3 – La situation de tout le système d’éducation est alarmante. L’introduction de l’économie de marché a marqué pour le Vietnam la fin de la scolarité gratuite. Au delà de l’enseignement primaire, les frais d’études sont une charge insupportable pour un nombre croissant de familles. Depuis dix ans, l’effectif du primaire se maintient à peine alors que le nombre des enfants en âge scolaire est en augmentation rapide. Quant aux effectifs du secondaire et du supérieur, enseignement professionnel compris, ils ont chuté de près de 50 %. A l’abandon des élèves sans ressources s’ajoute celui du corps enseignant. C’est la profession la plus mal payée, un salaire étant totalement insuffisant pour vivre même à deux époux et sans enfants à charge. Les professeurs sont ouvertement encouragés à chercher un gagne-pain complémentaire. Cela signifie que les plus chanceux vont se recycler ailleurs, que d’autres s’absentent le plus souvent des cours. La plupart des enseignants organisent pour leurs propres élèves des cours privés payants, en pratique obligatoires, qui constituent en fait le véritable enseignement. Les étudiants, eux aussi, doivent presque tous trouver un travail pour pouvoir vivre et étudier.

D’autres phénomènes viennent aggraver cette situation de l’Education nationale : inadaptation des programmes et des filières, manque de manuels et de bibliothèques, manque critique de formation des enseignants dans les nouvelles matières… Dans l’ambiance de corruption généralisée, ceux qui en ont les moyens ont de plus en plus tendance à s’acheter examens et diplômes, venant ainsi grossir le nombre des incompétents et des corrompus qui sévissent déjà un peu partout. Les réformes promises dans le domaine de l’enseignement se font attendre, laissant mal augurer des capacités du pays à reprendre en mains sa destinée dans le court terme.

4 – Le pays compte sur le tourisme, secteur où

l’étranger a investi le plus de capitaux. Grâce à un phénomène de mode, le nombre de visiteurs étrangers a rapidement augmenté (3). Cependant les investissements dûs au tourisme sont fragiles et leur rentabilité reste aléatoire. Par ailleurs, le tourisme a des retombées perverses. la prostitution se développe rapidement avec ses conséquences sociales et sanitaires.

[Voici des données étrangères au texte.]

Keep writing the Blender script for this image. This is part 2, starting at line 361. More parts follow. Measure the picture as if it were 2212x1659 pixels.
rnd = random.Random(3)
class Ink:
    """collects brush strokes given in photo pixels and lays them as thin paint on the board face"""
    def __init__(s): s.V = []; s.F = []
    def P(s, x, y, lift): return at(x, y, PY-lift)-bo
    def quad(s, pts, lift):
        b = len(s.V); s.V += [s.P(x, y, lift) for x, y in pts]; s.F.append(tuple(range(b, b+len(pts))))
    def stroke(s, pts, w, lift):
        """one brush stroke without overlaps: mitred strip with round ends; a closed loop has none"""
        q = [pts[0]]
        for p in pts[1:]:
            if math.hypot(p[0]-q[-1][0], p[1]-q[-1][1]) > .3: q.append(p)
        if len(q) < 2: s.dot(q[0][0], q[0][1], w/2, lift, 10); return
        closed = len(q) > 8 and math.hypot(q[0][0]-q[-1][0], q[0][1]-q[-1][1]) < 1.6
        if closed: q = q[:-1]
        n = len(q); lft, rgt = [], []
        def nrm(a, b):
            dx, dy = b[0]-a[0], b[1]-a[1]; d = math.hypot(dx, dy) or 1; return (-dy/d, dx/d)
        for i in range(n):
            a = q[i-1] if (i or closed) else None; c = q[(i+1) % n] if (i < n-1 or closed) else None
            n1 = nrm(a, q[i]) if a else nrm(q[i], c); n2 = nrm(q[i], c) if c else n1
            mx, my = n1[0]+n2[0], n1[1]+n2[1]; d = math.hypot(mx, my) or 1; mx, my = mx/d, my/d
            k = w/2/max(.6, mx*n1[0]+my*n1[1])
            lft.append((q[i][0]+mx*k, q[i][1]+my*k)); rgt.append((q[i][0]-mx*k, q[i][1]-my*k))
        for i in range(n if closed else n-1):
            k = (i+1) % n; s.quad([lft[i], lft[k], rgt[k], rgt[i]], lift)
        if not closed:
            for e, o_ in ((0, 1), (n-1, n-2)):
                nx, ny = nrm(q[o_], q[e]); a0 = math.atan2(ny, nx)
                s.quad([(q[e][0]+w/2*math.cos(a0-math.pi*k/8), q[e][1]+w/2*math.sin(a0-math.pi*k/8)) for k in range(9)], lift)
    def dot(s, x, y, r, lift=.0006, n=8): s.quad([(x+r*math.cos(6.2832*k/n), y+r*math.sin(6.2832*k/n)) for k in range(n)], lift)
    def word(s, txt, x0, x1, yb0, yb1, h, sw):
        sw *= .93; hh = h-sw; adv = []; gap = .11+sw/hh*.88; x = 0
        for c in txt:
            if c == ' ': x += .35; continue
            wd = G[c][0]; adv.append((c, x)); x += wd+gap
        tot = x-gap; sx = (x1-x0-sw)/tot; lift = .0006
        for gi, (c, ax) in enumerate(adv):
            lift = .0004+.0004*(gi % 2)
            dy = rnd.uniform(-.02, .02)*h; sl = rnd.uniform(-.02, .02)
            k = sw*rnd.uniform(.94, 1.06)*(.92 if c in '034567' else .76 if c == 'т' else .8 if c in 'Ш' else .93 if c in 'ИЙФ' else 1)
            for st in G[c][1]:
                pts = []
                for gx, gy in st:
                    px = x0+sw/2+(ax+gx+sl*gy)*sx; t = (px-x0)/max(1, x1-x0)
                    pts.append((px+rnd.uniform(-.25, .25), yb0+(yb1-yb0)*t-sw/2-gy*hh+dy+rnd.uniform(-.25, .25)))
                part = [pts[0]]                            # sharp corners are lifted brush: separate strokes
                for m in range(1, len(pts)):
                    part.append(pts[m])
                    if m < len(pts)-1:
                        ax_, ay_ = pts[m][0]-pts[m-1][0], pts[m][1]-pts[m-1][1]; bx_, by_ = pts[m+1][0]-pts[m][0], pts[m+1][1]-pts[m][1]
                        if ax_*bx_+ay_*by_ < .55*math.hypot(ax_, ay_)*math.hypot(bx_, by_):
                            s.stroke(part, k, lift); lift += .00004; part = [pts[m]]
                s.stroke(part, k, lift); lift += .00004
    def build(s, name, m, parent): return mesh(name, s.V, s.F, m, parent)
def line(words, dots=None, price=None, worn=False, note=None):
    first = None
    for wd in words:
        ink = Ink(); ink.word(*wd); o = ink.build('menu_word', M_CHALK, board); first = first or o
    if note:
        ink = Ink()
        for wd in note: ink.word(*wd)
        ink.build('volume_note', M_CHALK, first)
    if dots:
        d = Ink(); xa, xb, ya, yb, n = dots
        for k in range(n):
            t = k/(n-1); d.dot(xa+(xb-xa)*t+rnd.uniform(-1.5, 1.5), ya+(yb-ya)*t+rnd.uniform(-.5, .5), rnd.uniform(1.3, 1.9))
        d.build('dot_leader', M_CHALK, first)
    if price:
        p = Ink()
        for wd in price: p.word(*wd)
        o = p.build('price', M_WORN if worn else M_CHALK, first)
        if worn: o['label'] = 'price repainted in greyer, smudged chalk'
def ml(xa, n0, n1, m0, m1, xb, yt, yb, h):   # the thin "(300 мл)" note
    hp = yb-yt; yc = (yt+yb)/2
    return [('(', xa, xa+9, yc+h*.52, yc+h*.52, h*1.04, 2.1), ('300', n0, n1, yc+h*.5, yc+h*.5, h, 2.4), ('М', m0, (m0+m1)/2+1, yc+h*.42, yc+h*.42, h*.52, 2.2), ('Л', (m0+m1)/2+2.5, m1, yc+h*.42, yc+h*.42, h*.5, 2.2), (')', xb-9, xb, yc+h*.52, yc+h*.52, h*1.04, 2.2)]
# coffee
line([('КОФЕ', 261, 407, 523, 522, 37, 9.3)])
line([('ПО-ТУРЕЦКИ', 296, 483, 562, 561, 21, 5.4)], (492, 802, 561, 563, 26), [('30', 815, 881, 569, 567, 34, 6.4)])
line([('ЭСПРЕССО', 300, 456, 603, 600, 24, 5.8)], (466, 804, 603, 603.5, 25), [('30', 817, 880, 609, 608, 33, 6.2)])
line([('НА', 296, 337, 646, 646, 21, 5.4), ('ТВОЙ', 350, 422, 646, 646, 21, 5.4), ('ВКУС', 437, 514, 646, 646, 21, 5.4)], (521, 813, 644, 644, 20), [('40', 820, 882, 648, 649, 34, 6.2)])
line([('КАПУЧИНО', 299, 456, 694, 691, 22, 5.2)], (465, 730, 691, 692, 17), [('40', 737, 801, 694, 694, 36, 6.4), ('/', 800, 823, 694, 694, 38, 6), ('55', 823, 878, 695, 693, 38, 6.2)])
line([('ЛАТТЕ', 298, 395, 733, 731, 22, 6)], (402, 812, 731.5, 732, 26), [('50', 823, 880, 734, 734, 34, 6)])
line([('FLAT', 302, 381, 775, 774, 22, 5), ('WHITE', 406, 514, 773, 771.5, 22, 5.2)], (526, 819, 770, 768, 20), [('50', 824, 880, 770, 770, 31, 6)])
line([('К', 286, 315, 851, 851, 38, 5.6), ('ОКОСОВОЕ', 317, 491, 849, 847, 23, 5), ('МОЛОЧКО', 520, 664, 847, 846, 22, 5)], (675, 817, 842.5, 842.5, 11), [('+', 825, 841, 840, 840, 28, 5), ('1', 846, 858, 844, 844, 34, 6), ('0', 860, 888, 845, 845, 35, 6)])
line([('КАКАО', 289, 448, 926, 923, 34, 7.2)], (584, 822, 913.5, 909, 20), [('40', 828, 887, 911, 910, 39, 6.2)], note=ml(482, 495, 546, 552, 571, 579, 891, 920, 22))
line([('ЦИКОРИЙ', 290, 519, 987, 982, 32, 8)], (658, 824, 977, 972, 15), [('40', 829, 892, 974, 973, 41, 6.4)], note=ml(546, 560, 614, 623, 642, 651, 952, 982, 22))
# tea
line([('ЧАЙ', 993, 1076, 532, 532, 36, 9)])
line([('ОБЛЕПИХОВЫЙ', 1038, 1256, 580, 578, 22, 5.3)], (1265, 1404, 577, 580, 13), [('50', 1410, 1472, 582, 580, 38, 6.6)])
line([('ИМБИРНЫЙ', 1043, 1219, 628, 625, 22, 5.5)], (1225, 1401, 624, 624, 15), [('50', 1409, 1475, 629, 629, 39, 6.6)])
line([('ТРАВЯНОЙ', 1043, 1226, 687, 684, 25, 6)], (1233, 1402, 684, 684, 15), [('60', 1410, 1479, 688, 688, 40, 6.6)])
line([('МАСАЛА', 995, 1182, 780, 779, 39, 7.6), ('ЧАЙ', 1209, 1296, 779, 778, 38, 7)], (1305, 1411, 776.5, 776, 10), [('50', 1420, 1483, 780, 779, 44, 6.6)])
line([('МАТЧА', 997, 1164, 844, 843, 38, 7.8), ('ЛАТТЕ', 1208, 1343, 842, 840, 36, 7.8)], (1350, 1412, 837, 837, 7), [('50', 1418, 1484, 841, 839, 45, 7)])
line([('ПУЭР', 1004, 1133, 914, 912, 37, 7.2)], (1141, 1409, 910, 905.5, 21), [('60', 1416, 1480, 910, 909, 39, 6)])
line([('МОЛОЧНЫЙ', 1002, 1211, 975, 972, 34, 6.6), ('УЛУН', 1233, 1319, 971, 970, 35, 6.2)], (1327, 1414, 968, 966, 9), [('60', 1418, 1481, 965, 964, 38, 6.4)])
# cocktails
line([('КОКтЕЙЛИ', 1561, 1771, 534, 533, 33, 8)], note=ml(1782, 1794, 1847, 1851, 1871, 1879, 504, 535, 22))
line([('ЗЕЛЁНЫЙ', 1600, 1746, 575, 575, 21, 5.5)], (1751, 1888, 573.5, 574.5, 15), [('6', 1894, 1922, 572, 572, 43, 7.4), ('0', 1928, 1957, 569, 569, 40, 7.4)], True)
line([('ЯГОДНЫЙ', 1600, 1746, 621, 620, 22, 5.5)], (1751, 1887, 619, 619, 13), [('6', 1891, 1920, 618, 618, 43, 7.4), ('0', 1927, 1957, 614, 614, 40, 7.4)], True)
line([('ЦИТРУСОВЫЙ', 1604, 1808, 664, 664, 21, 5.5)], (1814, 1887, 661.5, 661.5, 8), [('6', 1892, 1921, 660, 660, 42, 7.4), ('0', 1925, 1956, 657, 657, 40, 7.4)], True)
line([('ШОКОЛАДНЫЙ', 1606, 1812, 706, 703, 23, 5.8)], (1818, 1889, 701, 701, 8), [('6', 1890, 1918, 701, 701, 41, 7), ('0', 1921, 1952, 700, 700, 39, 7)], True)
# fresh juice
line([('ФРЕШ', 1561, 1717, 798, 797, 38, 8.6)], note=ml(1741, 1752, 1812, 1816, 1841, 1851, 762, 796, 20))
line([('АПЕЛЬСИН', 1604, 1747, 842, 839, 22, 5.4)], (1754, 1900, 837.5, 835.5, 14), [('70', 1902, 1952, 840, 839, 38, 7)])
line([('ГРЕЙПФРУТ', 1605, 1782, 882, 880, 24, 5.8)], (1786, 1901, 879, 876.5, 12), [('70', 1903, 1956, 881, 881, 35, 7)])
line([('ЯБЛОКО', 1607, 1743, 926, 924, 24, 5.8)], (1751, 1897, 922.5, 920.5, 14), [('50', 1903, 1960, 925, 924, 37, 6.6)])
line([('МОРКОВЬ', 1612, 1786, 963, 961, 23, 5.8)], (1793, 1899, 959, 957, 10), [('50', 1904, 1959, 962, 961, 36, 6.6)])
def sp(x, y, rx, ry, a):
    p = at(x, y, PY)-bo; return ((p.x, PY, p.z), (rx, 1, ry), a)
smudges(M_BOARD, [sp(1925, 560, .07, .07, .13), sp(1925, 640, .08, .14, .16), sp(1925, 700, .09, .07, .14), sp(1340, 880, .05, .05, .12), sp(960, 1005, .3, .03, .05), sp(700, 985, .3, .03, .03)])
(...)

5 – Le plus grave danger dans la situation actuelle est, sans doute, représenté par la perte de tout idéal et objectif susceptibles de mobiliser notamment la jeunesse. La consommation à l’occidentale est désormais le miroir aux alouettes où beaucoup se laissent prendre. La course à l’argent est devenue la motivation la plus visible de l’existence. Les plus chanceux y réussissent sans s’embarrasser d’impératifs moraux, en s’appuyant sur un système injuste et malhonnête où règne la corruption. D’autres échouent et sont peu récompensés des efforts démesurés accomplis pour devenir riches. Le désenchantement actuel des jeunes, leur éloignement progressif des valeurs morales traditionnelles, y compris celles du communisme, autant d’éléments peu encourageants pour l’avenir du pays.

V – Le rôle de l’Eglise

Il est clair que dans la situation actuelle du pays, l’Eglise a un très grand rôle à jouer devant des situations d’exclusion, de manque de sens. Elle ne peut pas actuellement le faire, étant donné la situation où elle se trouve. Mais la fidélité dans la foi, la constance dans les épreuves dont ont fait preuve et font preuve la majorité des catholiques sont un potentiel et un capital bien réels. De même, le souci d’une formation prioritaire pour ceux qui s’engagent dans un service d’Eglise, avec la conscience de devoir rattraper le temps perdu est la garantie du sérieux avec lequel l’Eglise se prépare à répondre aux appels des pauvres. Le catéchuménat d’adultes est déjà développé dans le sud chez les montagnards. Dans le nord, ce n’est pas encore le cas, mais il est certain que les catholiques jouissent d’un a priori favorable dans la population. L’Evangile pourra être demain une force mobilisatrice, une réalité vivante pour beaucoup: les ouvriers seront-ils assez nombreux pour cette future moisson?